### [Data for the task]
━━━━━━
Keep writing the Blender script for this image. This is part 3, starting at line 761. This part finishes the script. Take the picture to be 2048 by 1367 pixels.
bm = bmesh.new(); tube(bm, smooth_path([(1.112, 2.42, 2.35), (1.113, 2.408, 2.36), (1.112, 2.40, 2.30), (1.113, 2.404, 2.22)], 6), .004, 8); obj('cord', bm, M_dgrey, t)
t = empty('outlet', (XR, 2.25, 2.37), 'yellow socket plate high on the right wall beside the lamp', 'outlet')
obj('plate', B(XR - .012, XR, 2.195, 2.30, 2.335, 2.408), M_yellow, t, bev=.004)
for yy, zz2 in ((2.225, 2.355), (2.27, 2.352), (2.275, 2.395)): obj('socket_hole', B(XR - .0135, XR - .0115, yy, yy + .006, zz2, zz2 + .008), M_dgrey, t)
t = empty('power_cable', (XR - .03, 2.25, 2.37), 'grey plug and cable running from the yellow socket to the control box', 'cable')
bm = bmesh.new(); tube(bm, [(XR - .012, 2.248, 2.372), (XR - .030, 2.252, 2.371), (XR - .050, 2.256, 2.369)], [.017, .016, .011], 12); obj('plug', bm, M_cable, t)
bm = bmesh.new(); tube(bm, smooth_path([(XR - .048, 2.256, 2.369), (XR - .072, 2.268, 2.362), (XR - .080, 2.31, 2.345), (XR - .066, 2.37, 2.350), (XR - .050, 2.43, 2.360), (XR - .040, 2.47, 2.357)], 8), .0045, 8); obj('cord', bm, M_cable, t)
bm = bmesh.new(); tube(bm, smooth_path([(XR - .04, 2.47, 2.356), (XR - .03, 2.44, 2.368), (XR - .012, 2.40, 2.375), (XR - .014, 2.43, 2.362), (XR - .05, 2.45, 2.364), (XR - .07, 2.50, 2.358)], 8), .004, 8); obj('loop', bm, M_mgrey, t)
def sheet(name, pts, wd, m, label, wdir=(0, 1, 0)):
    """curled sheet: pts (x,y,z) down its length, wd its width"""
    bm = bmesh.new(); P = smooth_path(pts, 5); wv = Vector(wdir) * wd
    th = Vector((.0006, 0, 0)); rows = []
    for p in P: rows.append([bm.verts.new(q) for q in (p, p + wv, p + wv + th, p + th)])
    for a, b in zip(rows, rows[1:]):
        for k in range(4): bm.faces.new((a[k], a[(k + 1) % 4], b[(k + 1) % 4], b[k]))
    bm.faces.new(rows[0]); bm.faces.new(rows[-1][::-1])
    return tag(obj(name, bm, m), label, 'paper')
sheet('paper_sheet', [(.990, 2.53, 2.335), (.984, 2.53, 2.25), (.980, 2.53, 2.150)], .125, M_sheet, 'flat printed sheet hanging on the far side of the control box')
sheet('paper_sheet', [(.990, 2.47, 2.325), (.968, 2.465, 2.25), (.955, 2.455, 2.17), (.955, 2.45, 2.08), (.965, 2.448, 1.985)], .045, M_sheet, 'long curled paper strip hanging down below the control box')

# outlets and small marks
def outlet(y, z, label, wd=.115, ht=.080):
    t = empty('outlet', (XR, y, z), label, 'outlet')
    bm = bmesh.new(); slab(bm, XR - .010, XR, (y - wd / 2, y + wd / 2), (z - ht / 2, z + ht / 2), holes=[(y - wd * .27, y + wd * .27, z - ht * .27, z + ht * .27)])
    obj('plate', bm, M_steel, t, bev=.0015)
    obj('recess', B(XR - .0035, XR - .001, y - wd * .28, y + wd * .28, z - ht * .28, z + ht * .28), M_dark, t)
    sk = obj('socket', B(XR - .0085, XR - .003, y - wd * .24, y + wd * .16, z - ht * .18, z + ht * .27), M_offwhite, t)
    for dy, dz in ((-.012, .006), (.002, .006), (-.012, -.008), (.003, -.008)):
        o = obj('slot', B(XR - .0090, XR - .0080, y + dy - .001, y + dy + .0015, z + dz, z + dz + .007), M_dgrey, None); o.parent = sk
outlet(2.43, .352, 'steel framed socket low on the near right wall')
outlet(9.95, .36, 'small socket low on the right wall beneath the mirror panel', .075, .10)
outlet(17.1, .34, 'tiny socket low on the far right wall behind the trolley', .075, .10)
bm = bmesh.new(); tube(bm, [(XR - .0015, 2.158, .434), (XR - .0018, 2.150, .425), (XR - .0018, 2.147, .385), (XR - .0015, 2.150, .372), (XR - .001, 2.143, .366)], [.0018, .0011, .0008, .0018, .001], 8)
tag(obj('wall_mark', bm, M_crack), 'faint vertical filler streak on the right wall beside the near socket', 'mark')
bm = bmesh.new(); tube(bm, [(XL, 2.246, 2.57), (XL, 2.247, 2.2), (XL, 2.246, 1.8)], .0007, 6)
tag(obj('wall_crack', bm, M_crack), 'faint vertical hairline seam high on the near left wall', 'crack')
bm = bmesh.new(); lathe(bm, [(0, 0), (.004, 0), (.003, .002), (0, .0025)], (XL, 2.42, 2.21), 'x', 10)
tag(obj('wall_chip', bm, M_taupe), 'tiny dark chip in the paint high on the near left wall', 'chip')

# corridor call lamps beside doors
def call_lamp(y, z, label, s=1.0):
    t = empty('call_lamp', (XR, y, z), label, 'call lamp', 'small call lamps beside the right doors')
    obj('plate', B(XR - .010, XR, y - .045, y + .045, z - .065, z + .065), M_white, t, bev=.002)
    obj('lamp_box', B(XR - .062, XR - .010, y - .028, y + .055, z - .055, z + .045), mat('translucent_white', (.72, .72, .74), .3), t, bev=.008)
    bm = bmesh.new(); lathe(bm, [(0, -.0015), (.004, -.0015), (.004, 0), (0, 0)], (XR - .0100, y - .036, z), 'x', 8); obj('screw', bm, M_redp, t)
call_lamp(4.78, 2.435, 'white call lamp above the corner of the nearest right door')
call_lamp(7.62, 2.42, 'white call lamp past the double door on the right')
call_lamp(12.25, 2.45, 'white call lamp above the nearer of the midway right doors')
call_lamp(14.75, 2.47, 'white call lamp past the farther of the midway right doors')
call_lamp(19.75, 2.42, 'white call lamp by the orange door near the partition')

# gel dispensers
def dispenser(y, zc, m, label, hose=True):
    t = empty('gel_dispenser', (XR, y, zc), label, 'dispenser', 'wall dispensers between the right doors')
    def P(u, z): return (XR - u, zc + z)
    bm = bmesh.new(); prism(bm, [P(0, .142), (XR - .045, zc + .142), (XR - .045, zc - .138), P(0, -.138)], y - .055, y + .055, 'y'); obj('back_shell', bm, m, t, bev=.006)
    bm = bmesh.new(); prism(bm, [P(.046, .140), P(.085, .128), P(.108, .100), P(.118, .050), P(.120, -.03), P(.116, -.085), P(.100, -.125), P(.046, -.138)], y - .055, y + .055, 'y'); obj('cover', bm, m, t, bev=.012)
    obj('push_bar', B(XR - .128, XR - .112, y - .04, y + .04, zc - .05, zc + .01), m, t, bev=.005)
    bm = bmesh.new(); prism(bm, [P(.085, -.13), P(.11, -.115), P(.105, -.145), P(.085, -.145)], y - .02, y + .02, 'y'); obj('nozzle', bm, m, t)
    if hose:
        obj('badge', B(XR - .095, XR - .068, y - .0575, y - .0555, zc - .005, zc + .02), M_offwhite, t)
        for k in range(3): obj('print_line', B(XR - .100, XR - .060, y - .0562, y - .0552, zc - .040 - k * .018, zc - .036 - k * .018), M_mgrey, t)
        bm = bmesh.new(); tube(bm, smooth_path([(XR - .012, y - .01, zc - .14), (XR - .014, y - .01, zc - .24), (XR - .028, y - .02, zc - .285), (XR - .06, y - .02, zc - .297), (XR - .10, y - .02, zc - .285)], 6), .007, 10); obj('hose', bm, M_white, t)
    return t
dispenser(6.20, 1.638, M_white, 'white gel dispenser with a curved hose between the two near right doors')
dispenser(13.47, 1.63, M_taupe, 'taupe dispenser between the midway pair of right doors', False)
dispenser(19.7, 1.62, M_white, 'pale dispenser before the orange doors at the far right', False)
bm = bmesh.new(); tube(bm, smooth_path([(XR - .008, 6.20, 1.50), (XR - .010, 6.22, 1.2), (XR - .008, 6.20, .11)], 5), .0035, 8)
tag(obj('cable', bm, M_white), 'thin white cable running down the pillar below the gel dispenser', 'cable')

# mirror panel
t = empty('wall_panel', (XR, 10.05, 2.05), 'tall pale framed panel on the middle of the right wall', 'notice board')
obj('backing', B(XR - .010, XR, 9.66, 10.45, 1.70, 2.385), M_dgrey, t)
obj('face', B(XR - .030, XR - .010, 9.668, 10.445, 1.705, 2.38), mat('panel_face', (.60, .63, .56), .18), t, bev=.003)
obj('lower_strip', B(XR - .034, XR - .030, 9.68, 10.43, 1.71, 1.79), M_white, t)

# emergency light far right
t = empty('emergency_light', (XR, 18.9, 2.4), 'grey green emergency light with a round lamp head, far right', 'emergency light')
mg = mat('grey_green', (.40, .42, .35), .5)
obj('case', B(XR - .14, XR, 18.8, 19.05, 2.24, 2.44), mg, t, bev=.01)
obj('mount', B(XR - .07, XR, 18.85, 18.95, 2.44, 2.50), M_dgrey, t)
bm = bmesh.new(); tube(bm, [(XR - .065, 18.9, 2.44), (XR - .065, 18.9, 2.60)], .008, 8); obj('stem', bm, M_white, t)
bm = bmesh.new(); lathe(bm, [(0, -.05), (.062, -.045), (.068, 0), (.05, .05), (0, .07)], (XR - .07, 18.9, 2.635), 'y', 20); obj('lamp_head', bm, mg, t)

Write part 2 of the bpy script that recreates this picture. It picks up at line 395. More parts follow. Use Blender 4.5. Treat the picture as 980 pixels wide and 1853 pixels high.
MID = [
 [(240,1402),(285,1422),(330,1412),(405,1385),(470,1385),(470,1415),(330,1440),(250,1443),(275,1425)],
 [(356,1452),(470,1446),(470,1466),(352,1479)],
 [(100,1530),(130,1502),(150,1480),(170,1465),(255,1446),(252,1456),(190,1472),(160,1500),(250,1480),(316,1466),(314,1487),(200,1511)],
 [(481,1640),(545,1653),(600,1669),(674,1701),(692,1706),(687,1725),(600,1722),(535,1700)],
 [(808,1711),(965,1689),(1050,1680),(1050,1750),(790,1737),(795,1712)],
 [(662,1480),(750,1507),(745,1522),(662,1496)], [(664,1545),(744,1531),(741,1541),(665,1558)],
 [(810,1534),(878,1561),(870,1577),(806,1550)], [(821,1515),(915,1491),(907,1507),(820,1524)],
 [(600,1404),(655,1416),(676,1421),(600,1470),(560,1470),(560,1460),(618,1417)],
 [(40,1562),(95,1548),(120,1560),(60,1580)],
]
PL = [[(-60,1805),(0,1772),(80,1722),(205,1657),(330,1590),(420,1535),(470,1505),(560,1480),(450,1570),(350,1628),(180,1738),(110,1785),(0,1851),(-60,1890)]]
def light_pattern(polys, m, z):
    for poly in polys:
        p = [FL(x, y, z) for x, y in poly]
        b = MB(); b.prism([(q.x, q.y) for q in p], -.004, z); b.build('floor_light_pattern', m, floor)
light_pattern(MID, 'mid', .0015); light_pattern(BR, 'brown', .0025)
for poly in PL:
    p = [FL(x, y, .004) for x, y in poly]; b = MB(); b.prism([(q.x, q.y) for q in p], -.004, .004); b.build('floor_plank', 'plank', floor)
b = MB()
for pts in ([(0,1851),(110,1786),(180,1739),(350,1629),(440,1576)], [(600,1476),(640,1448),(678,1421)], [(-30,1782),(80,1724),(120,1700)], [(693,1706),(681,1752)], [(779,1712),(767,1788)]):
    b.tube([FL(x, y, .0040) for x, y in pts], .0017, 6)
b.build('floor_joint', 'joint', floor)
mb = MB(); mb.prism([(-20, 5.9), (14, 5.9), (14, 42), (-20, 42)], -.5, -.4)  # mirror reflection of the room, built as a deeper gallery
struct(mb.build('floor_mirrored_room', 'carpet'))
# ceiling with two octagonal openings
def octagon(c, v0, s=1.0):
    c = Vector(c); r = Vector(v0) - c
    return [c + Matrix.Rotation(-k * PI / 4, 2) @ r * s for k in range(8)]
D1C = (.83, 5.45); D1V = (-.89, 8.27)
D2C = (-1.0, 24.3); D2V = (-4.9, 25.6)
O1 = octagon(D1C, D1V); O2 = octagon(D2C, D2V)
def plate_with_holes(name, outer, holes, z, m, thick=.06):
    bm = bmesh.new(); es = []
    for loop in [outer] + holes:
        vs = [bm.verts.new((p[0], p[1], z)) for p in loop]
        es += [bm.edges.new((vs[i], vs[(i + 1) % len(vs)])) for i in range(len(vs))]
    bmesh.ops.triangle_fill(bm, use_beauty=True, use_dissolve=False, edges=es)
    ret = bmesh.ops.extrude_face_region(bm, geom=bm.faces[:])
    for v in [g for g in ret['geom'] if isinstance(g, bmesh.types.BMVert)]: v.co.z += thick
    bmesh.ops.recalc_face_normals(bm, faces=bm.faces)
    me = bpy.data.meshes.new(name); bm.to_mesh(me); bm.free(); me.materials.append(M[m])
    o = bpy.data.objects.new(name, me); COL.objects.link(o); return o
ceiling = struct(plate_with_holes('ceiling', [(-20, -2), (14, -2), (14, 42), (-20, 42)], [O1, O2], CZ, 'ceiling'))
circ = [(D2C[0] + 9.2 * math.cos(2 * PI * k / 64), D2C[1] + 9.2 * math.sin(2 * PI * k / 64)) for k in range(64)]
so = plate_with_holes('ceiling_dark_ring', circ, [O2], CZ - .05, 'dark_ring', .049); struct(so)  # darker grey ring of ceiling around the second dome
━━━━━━
### [Required task]
Pick out the lines that include the word "Blender" and write them out.

### [Final result]
Keep writing the Blender script for this image. This is part 3, starting at line 761. This part finishes the script. Take the picture to be 2048 by 1367 pixels.
Write part 2 of the bpy script that recreates this picture. It picks up at line 395. More parts follow. Use Blender 4.5. Treat the picture as 980 pixels wide and 1853 pixels high.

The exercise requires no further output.